GETTING HELP: In the meantime, people affected by the quake are still seeking help from the government. Starting today, a new Earthquake Service Center will open in Sherman Oaks, absorbing services that had been provided at two disaster application centers that closed Tuesday. . . . Officials were serving about 150 people a day at each of the two centers (B1).

CHINA CARD: One of the big issues facing President Clinton is whether to revoke China's most-favored-nation trade status because of its poor record on human rights. Well, one Valley scholar thinks that Clinton should keep the status quo. . . . "When people gain economic independence," said Shao-Ju Lee, director of the China Institute at Cal State Northridge, "they look for political freedom."
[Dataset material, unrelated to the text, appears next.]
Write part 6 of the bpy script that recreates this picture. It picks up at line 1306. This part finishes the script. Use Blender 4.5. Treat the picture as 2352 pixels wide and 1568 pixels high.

OVERTIME: The Japanese work ethic is legendary these days and, apparently, it extends to the baseball diamond as well. Shizuoka Commercial High, which recently visited the Valley, routinely holds six-hour practices, and its pitchers throw 200 pitches a day (C6). . . . But you can bet that this is one area where America won't try to copy Japan. "Your arm can only take so many throws," El Camino Real High pitcher Randy Wolf said.

TICKETS GALORE: Apparently Santa Clarita is no place to double-park. Since the city began processing parking violations in October, the number of tickets issued by sheriff's deputies has increased nearly 60%. And no one seems to know why (B6).